This picture depicts what-could-have-been’s. If I could just turn back time to correct what I did, then it would have been harmonious. However, the impulsive, random and spontaneous side of me never fail to appear whenever I am in a high-stake situation. I am a risk taker at some points. I have always hated being in the middle, wherein I lose control of something, especially my emotion. Hence, it made me do something unimaginable.
A realization hit me after, once you are happy, everything turns out to be brighter and greater. A traffic on the road means more time for yourself before a dreadful work starts. A simple cup of coffee in the morning being held close to your nose with your two warm hands leads you to your dream vacation while its aroma smells like beach and waves. You find yourself laughing even over to petty things. Routine works become exciting as if you just learned doing it. “What a wonderful day it is!” Everything becomes surreal, serene and content.
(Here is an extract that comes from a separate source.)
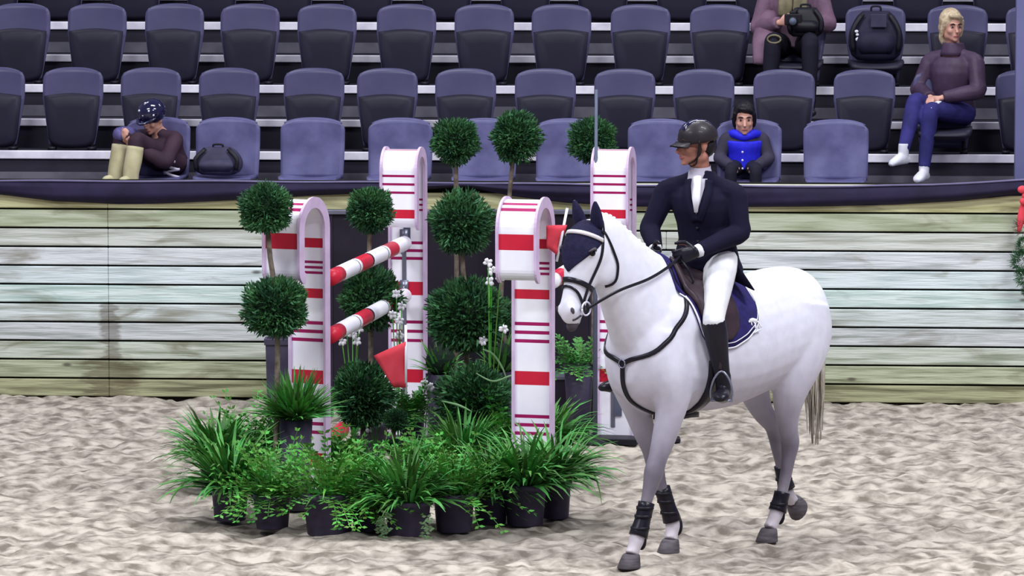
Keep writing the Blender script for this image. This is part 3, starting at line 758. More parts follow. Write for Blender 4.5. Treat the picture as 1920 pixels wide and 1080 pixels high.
raised(826, 291, .55, .10, .22, 'spiky', 'thin-leaved plant behind the low dark topiary', 451, 90)
g = ground(519, 300); t = thing('tall_planter', 'tall narrow purple planter under the leftmost topiary', 'planter', g)
mb = MB(); mb.loft([[V((x * a, y * a, z)) for x, y in ((-1, -1), (1, -1), (1, 1), (-1, 1))] for a, z in ((.055, 0), (.075, .84))]); mb.build('planter_body', 'pot', t, False, .006)
mb = MB(); mb.loft([[V((x * a, y * a, z)) for x, y in ((-1, -1), (1, -1), (1, 1), (-1, 1))] for a, z in ((.082, .83), (.084, .87), (.07, .87), (.066, .84))]); mb.build('rim', 'pot', t, False, .003)

def flowers(px, s, heads, label, seed):
    g = ground(px, s); t = thing('white_flowers', label, 'flowers', g, 0, 'white flower sprays in the jump'); rr = random.Random(seed)
    mb = MB(); C = []
    mb2 = MB(); mb2.lathe([(.05, 0), (.06, .1), (.05, .1)], n=12); mb2.build('pot', 'pot', t)
    for hx, hy in heads:
        c = V(((hx - 960) / s - g.x, rr.uniform(-.03, .03), CAM_H - (hy + 200) / s)); C.append(c)
        mb.tube([(0, 0, .08), (c.x * .4, c.y, c.z * .6), tuple(c)], .004, 5, sub=3)
    mb.build('stems', 'leaf', t)
    for c in C:
        mb = MB()
        for k in range(6):
            a = k * math.pi / 3 + rr.random(); d = V((math.cos(a), -.3, math.sin(a)))
            mb.ell(c + d * .016, (.017, .006, .012), 0, d.to_track_quat('X', 'Z').to_matrix(), 8, 5)
        mb.ell(c, .008, 1, None, 8, 5); mb.build('bloom', ['flower', 'rail_cream'], t)
flowers(918, 304, [(915, 492), (922, 508), (918, 528), (938, 520), (905, 640), (944, 618)], 'white flower spray beside the hook of the near right standard', 1)
flowers(745, 292, [(742, 552), (752, 575), (735, 590), (748, 601), (748, 630)], 'white flower spray low on the far left standard', 2)
flowers(792, 298, [(795, 722), (784, 742), (790, 760), (776, 775), (805, 728), (770, 800), (782, 812)], 'white flower spray between the low topiary balls', 3)
flowers(660, 296, [(648, 610), (660, 628), (672, 618), (668, 640), (640, 640)], 'white flowers at the end of the lower left pole', 4)
flowers(700, 300, [(694, 788), (706, 779), (716, 776), (690, 806), (672, 812), (600, 795)], 'white flowers under the low left topiary ball', 5)

# single long leaves that arch out of the ring
def long_leaf(pts, wd, label, mt='leaf3'):
    P = [V(p) for p in pts]; c = P[0].copy(); mb = MB(); dat = catmull([tuple(p - c) for p in P], 6); n = len(dat)
    mb.tube([tuple(d) for d in dat], [max(.0012, wd * math.sin(math.pi * min(.97, .15 + .85 * i / n))) for i in range(n)], 6, flat=.25)
    o = mb.build('long_leaf', mt, None); o.location = c; return o
lroot = thing('trailing_vines', 'pale leafy vines trailing over the front centre pot to the sand', 'vine', at(722, 990, 25.3))
lroot.location.z = 0
for k, (x0, y0, y1) in enumerate([(722, 960, 1014), (800, 968, 1010), (716, 968, 1000)]):
    mb = MB(); Yv = 25.12; rr = random.Random(500 + k)
    for j in range(13):
        p = at(x0 + 6 * math.sin(j * 1.1), y0 + (y1 - y0) * j / 12, Yv) - lroot.location
        for sg in (-1, 1):
            d = V((sg * rr.uniform(.6, 1), -.2, rr.uniform(-.6, .3))).normalized(); L_ = .03; lw = V((0, -.3, 1)).normalized() * .009
            mb.add([p, p + d * L_ * .5 + lw, p + d * L_, p + d * L_ * .5 - lw], [(0, 1, 2, 3)])
    fast_build(mb, 'vine', 'leaf3', lroot, 'stuff')
stray = thing('arching_leaves', 'long single leaves arching out at the right of the plant ring', 'leaves', ground(1060, 305))
def sl(pix, Y, wd=.008, mt='leaf3'):
    P = [at(x, y, Y) - stray.location for x, y in pix]; mb = MB(); dat = catmull([tuple(p) for p in P], 5); n = len(dat)
    mb.tube([tuple(d) for d in dat], [max(.0012, wd * math.sin(math.pi * min(.97, .15 + .85 * i / n))) for i in range(n)], 6, flat=.3); mb.build('leaf', mt, stray)
sl([(1040, 900), (1075, 862), (1110, 856), (1135, 852)], 26.6, .007, 'leaf2')
sl([(1050, 910), (1085, 880), (1112, 888), (1123, 915), (1128, 945)], 26.5, .006, 'leaf')
sl([(1035, 860), (1060, 820), (1090, 812), (1105, 818)], 26.8, .008, 'leaf2')
sl([(893, 700), (925, 715), (960, 704), (1000, 698)], 27.0, .006)
sl([(905, 655), (925, 665), (942, 690), (950, 712)], 27.0, .007)
sl([(828, 752), (860, 760), (885, 772)], 26.9, .007)
lv2 = thing('arching_leaves', 'long single leaves reaching out at the left of the plant ring', 'leaves', ground(420, 305)); stray = lv2
sl([(400, 850), (370, 838), (345, 838), (318, 845)], 27.0, .007, 'leaf')
sl([(410, 860), (390, 812), (370, 800), (352, 794)], 27.2, .008, 'leaf2')
sl([(395, 900), (350, 905), (328, 925), (318, 945)], 26.4, .006, 'leaf2')
sl([(455, 850), (440, 790), (425, 775), (405, 768)], 27.4, .008, 'leaf3')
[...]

I invite positivity every day to work with me and stay with me especially to the most boring part of the day - 3 pm because it makes me want to hibernate.
People’s gestures become something more or less. I always reject things that make me feel bad or upset because who has time for drama? I appreciate little concerns and thoughtful acts which unconsciously led me to what I did. Your curiosity is arising I am sure of that, but I’ll never tell you. This is just one of those random letters I wish he would read someday.
What could have happened if I didn’t do what I did? I would still be in the middle, still confused and bothered. Am I happy that I did it? I would love to say yes. After all, I am a risk taker.